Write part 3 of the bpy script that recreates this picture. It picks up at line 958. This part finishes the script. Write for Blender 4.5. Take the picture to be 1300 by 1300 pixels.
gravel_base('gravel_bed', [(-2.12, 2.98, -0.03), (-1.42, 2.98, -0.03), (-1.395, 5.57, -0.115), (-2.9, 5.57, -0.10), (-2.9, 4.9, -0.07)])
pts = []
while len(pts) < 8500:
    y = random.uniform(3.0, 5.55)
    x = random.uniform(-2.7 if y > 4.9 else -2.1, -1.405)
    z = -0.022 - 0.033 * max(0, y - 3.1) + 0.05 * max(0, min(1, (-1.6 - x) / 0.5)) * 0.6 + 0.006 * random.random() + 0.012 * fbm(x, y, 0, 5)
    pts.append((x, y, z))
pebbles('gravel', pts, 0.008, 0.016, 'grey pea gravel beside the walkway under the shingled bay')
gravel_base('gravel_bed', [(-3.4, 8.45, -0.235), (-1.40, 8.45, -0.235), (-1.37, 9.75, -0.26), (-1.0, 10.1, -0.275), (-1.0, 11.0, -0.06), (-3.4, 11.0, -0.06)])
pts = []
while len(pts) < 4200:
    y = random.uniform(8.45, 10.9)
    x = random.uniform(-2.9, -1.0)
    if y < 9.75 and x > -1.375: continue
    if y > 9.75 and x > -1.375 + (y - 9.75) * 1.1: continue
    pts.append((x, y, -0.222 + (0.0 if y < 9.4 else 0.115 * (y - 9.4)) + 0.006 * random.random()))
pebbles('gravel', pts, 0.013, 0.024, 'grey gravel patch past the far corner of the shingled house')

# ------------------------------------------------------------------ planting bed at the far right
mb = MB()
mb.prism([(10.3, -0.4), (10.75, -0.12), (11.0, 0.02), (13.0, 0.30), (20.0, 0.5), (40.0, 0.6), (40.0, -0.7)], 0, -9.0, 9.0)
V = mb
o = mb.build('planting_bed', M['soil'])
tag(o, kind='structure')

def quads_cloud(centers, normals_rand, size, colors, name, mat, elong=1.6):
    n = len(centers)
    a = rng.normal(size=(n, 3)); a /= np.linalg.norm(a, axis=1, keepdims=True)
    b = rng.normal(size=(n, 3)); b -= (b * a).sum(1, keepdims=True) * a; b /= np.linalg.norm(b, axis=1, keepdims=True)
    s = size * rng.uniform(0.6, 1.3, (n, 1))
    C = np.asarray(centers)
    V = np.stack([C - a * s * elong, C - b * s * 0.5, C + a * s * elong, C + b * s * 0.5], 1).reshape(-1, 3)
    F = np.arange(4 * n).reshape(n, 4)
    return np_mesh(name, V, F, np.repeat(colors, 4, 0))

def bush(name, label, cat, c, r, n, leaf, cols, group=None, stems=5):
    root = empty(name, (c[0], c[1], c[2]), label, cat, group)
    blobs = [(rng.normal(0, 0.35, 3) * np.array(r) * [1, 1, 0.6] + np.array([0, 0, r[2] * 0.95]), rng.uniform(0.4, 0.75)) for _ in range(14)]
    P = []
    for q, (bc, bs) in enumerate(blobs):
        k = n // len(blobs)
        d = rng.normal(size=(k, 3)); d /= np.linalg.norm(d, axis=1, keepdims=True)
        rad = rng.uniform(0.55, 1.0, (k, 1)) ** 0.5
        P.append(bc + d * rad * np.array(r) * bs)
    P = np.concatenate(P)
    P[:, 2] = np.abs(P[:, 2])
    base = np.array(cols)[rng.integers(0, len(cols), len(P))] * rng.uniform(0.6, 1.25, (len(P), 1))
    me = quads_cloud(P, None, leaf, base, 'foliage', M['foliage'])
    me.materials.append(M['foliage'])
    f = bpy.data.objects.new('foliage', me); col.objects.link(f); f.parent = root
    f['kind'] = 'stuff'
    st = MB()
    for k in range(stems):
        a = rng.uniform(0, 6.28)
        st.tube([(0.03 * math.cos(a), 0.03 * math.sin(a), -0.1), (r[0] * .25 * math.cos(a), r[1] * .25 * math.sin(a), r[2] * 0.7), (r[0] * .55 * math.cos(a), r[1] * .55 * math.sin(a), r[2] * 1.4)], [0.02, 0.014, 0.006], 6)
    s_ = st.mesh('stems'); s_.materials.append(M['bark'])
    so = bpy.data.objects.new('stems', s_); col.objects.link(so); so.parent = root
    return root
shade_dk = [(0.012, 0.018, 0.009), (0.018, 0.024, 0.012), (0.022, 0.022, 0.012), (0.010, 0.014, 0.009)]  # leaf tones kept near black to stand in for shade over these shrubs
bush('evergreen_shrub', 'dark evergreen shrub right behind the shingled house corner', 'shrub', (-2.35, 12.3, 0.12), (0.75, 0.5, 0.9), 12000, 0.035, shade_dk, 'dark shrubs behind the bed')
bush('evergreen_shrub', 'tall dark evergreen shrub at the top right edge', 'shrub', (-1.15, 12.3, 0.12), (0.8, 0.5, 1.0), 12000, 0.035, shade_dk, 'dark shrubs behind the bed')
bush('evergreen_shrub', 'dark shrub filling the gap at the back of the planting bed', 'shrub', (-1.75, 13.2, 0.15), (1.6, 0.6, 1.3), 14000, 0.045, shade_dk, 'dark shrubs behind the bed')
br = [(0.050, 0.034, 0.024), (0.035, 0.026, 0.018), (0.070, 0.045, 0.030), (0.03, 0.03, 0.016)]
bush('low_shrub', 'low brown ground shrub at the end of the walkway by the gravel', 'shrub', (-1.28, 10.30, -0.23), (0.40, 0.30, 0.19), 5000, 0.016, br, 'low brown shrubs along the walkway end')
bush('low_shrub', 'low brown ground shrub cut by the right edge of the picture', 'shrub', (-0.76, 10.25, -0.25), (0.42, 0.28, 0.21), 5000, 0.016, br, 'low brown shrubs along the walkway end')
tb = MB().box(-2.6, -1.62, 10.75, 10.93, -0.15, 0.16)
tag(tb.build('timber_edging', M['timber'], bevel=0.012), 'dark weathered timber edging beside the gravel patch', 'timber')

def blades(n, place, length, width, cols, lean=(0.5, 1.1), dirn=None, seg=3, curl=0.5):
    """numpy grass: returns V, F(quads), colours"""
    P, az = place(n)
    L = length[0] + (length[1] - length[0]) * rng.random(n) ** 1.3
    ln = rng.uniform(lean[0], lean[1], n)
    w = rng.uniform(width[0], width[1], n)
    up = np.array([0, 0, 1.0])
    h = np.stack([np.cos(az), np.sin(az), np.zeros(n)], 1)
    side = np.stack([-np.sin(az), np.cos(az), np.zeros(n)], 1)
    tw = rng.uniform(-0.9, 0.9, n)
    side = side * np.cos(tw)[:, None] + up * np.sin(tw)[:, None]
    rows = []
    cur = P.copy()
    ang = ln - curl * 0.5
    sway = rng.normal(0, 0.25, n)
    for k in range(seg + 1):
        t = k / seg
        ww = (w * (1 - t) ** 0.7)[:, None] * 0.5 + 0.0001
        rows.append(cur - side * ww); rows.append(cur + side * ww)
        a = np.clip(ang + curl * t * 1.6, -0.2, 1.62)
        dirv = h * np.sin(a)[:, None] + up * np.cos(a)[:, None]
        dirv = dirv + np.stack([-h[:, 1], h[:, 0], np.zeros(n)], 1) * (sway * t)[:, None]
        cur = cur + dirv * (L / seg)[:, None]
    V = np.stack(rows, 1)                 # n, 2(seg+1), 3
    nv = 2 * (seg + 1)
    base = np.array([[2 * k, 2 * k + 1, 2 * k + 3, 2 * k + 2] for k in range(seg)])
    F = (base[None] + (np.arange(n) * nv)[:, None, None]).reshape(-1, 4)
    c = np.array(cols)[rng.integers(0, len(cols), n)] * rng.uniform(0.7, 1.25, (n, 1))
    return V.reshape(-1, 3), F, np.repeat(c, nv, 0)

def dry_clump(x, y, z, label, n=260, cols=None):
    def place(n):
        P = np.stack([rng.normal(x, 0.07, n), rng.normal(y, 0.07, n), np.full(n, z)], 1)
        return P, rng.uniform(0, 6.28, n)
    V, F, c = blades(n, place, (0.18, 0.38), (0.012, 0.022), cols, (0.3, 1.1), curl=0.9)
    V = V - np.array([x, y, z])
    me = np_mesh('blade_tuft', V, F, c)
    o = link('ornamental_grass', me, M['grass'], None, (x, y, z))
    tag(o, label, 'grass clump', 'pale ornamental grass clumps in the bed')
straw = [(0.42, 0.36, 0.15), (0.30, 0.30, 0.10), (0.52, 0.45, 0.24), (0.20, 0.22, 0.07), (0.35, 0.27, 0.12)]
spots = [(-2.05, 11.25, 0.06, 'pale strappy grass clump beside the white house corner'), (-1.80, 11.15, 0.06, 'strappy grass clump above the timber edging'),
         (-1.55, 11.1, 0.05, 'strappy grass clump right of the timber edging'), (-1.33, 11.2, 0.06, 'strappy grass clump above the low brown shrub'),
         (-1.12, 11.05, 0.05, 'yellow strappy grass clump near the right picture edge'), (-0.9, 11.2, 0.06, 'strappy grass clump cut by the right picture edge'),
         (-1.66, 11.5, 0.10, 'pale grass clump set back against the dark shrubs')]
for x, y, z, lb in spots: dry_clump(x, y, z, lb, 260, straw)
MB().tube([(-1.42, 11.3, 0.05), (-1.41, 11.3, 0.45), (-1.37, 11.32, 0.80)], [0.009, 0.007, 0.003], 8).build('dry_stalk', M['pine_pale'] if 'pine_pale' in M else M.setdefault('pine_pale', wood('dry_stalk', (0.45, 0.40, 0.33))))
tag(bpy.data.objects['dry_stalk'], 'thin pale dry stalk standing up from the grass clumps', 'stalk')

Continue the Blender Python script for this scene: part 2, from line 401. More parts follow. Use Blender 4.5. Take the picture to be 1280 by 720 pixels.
= = = =
WHAT IS ASKED: Report all lines of the data above that include the string "this".

REPLY:
Write part 3 of the bpy script that recreates this picture. It picks up at line 958. This part finishes the script. Write for Blender 4.5. Take the picture to be 1300 by 1300 pixels.
Continue the Blender Python script for this scene: part 2, from line 401. More parts follow. Use Blender 4.5. Take the picture to be 1280 by 720 pixels.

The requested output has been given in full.